Headline: Von lokal bis global: Wie Akteure auf verschiedenen Ebenen Einfluss auf die Klimapolitik nehmen

Die Versprechungen waren groß beim UN-Umweltgipfel von Rio de Janeiro im Jahr 1992. Mit der Agenda 21 gaben sich die Regierungen einen umfassenden Handlungsauftrag, um einer weiteren Verschlechterung der Situation des Menschen, seiner Umwelt und des Weltklimas entgegenzuwirken. Die Konferenz lenkte die öffentliche Aufmerksamkeit auf das Thema Nachhaltigkeit, doch mit der praktischen Umsetzung der Ziele hapert es bis heute. Häufig wird kritisiert, dass nicht alle Teile der Gesellschaft ausreichend in die Umsetzung der lokalen Agenda 21 einbezogen wurden. Am IASS analysierten und diskutierten Wissenschaftler, Politiker und Vertreter der Zivilgesellschaft am 8. September das mehrschichtige Governance-System, in dem Akteure auf lokaler, regionaler, nationaler und globaler Ebene ihren Beitrag zu klimafreundlicheren Produktions- und Lebensbedingungen leisten. Gemeinsam mit dem Forschungszentrum für Umweltpolitik der Freien Universität Berlin hatte das IASS die Konferenz „Towards a Global System of Multi-Level Climate Governance“ organisiert.

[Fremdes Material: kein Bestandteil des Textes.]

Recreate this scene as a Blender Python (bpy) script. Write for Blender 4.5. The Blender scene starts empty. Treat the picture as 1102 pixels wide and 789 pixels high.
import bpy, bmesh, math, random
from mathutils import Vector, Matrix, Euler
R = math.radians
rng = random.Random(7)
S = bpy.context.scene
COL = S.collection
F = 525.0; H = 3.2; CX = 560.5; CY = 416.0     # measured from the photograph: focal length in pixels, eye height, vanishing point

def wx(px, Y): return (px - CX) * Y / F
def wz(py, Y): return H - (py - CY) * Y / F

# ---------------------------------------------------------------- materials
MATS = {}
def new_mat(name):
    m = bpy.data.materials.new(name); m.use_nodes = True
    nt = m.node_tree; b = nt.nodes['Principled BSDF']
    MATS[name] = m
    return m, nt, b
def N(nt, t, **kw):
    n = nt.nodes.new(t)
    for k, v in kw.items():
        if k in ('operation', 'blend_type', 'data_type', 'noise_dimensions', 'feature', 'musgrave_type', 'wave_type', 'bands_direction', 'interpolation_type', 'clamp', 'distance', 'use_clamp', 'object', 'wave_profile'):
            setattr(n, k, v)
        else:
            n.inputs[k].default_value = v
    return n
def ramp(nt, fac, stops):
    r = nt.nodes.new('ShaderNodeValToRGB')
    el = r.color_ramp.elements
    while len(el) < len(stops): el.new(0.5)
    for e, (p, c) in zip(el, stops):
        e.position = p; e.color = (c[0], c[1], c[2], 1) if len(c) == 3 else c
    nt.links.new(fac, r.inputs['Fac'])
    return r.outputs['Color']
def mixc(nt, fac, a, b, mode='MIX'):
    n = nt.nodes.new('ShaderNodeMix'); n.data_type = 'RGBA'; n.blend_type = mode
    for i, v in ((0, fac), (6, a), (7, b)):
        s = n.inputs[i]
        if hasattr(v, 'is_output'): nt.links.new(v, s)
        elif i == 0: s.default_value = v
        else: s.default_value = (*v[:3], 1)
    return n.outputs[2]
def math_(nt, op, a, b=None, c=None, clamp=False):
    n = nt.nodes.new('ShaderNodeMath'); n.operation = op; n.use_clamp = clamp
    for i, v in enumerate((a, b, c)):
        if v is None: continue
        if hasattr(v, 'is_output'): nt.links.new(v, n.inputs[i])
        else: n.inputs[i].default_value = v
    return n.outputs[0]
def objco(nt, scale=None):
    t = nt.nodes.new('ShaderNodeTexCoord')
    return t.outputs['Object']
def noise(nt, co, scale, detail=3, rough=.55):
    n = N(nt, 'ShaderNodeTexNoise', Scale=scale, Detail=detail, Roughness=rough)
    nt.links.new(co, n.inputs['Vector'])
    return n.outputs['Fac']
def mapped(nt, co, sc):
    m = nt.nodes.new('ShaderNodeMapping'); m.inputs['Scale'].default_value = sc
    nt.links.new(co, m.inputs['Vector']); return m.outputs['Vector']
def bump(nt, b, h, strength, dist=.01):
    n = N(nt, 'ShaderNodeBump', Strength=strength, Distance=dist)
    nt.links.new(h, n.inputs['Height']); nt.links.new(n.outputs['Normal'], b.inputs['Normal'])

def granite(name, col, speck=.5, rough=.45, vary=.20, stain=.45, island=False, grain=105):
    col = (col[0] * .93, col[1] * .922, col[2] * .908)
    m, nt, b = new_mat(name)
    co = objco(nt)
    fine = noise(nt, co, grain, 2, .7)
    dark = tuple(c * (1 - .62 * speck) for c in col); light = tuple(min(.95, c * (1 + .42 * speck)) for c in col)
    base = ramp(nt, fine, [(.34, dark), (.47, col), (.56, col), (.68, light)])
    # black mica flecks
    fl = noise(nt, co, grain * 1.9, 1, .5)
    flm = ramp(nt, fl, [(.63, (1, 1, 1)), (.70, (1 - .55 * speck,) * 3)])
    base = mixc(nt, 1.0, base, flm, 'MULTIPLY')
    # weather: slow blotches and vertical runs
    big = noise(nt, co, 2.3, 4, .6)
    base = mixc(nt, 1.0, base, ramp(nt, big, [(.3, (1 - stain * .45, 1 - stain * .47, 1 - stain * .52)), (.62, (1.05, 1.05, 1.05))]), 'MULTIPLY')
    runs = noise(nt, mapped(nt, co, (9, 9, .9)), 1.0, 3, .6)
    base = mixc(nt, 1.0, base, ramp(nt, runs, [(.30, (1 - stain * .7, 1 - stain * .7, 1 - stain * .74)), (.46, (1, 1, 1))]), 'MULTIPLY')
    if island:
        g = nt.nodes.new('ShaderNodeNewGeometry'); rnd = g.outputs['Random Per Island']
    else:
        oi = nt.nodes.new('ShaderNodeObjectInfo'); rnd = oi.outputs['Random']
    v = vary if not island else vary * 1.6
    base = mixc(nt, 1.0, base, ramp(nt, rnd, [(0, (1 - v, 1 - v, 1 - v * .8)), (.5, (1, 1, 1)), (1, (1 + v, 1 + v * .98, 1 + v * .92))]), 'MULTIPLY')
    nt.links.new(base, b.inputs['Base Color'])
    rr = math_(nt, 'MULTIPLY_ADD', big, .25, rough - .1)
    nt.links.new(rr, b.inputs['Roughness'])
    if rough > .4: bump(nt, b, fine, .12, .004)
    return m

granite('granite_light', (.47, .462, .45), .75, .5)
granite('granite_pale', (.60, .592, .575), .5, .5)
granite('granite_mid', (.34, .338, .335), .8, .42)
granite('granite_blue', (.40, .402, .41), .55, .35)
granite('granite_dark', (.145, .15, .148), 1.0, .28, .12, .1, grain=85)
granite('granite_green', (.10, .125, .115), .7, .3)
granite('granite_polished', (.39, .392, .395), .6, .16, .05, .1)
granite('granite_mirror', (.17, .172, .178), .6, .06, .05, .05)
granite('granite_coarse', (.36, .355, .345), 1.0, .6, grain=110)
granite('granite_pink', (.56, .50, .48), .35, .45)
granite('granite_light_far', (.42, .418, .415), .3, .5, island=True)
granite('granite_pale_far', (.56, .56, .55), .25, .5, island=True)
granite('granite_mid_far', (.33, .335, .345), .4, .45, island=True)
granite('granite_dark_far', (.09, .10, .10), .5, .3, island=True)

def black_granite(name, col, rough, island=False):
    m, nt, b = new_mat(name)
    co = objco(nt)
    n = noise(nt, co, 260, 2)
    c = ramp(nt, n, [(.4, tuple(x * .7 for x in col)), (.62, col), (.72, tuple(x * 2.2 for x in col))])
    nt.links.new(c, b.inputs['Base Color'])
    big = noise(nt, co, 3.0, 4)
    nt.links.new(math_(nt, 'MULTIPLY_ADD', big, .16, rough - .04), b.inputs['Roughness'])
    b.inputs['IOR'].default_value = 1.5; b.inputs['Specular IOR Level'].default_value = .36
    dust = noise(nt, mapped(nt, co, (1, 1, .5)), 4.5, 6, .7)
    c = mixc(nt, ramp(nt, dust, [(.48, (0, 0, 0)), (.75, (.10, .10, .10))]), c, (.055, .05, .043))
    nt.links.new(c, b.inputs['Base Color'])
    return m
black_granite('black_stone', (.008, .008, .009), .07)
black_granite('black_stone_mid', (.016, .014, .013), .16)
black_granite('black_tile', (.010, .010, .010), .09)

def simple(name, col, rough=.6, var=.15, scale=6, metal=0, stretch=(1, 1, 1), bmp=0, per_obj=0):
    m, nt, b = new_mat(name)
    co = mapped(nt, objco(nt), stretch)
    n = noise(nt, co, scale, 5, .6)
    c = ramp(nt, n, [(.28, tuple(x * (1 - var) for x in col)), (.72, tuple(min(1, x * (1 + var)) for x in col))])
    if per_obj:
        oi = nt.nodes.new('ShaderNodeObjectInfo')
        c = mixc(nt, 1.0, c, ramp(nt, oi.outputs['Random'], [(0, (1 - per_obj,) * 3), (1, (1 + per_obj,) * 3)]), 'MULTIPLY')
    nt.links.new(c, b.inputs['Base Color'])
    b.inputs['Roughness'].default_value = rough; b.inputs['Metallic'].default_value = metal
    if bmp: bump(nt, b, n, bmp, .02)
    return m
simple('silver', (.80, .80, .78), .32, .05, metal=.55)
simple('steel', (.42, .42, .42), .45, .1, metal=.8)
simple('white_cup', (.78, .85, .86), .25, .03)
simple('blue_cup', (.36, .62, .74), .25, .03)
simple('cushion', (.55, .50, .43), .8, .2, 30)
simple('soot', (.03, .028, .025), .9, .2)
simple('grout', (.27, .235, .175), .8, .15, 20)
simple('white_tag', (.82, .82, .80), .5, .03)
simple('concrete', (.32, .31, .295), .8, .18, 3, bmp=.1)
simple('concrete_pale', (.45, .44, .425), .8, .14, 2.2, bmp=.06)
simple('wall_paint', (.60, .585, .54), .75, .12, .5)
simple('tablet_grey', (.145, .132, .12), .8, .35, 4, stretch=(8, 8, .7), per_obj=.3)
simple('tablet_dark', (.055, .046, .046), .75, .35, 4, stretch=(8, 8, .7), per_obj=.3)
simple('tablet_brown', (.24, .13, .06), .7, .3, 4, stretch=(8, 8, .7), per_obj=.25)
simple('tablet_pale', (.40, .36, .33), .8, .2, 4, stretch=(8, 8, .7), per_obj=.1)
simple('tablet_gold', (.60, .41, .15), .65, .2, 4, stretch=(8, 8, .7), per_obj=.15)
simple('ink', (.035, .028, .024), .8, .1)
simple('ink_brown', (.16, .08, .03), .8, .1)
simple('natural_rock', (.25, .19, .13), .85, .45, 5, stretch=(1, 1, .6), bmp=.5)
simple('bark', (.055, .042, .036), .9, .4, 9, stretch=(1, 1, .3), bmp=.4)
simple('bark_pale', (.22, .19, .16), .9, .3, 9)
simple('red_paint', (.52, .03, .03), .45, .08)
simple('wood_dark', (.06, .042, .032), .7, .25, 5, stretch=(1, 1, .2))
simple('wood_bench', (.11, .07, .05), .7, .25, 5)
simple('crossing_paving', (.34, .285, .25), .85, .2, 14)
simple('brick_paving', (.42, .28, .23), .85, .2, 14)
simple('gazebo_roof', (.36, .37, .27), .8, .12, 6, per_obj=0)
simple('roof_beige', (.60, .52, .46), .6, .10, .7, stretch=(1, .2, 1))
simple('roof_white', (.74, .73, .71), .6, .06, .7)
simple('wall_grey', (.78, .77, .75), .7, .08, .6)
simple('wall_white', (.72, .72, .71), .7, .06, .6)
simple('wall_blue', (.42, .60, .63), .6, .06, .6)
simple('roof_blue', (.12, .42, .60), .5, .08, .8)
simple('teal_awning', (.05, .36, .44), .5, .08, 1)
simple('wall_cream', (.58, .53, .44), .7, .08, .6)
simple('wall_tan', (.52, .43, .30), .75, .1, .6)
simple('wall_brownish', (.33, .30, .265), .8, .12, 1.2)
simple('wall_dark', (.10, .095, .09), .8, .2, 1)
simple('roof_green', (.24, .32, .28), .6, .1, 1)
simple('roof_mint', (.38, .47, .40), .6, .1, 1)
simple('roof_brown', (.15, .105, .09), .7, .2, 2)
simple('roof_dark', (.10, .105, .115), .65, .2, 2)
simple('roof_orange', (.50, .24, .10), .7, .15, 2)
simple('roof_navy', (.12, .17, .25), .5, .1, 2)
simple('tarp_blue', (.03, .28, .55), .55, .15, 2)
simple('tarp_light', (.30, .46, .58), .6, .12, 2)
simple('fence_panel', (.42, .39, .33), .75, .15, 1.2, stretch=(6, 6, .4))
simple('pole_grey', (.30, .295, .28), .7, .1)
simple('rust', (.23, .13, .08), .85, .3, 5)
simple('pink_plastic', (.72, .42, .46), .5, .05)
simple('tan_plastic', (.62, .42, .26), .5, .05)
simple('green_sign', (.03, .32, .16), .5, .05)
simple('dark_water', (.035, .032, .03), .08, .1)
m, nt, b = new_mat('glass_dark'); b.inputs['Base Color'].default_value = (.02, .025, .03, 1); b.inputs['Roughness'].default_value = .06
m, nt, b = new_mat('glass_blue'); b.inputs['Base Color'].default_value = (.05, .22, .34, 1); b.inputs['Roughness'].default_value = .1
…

IASS-Exekutivdirektor Klaus Töpfer hatte die Bundesregierung bei dem Gipfel in Rio vor 22 Jahren als Bundesumweltminister vertreten. Am Wissen, wie der Kollaps der Ökosysteme abzuwenden ist, habe es schon damals nicht gemangelt, sagte er in seiner Einführung zu der Konferenz: „Aber die Menschen handeln nicht! Wir müssen deshalb neue Lösungswege erkunden und dürfen uns nicht nur auf Übereinkünfte zwischen den Staaten beschränken.“

Martin Jänicke, Professor am Forschungszentrum für Umweltpolitik der Freien Universität und Senior Fellow am IASS, stellte in seinem Vortrag den Einfluss von Akteuren auf der individuellen, lokalen, regionalen, nationalen, europäischen und globalen Ebene dar. Er betonte, dass das globale Mehrebenensystem der Klimapolitik besondere Handlungschancen für eine „wissensbasierte, kompetente und motivierte Führung auf allen Ebenen“ biete. Es sei immer wieder möglich geworden, ökonomische Interessen auf allen Ebenen für den Klimaschutz zu mobilisieren. Jetzt stehe eine stärkere Einbeziehung der Zivilgesellschaft an, was auf der lokalen Ebene der Städte immerhin schon gut gelungen sei.

Halldór Thorgeirsson, Direktor für die Umsetzungsstrategie der UN-Klimarahmenkonvention, und Hans Bruyninckx, Direktor der Europäischen Umweltagentur, argumentierten übereinstimmend, dass ein ambitionierter gesetzlicher Rahmen auf staatlicher oder zwischenstaatlicher Ebene das klimapolitische Engagement von Kommunen und Staaten fördere. Dies wiederum habe positive Rückwirkungen auf der höheren Ebene: So will die Europäische Union, die sich als treibende Kraft beim Klimaschutz sieht, mit einem ambitionierten Klimaschutzziel in die UN-Klimaschutzverhandlungen in Paris Ende 2015 gehen. Allerdings hätten auch negative Entwicklungen Rückwirkungen, sagte Christian Hey, Generalsekretär des Sachverständigenrates für Umweltfragen. Im Zuge des faktischen Ausbaustopps erneuerbarer Energien in Spanien und einigen anderen europäischen Ländern sei auch eine verstärkte Zurückhaltung auf EU-Ebene erkennbar.

Ein wichtiges Thema bei der Konferenz waren die unterschiedlichen Motivationen und Interessenlagen von Kommunen und Nationalstaaten, eine ehrgeizige Klimapolitik durchzusetzen. Ebenso ging es um die unterschiedlichen positiven Nebeneffekte– so nennt der Weltklimarat (IPCC) 18 potenzielle „Co-Benefits“, wie bessere Luftqualität und weniger Verkehrslärm. Die Stärke des Mehrebenensystems der Klimapolitik sei es, diese unterschiedlichen Handlungsmotive zu aktivieren, sagte Martin Jänicke. So ist es zu erklären, dass es in den letzten Jahren in vielen Ländern positive Entwicklungen in Richtung Klimaschutz gab – trotz des bisher fehlenden verbindlichen Rahmens der globalen Klimapolitik.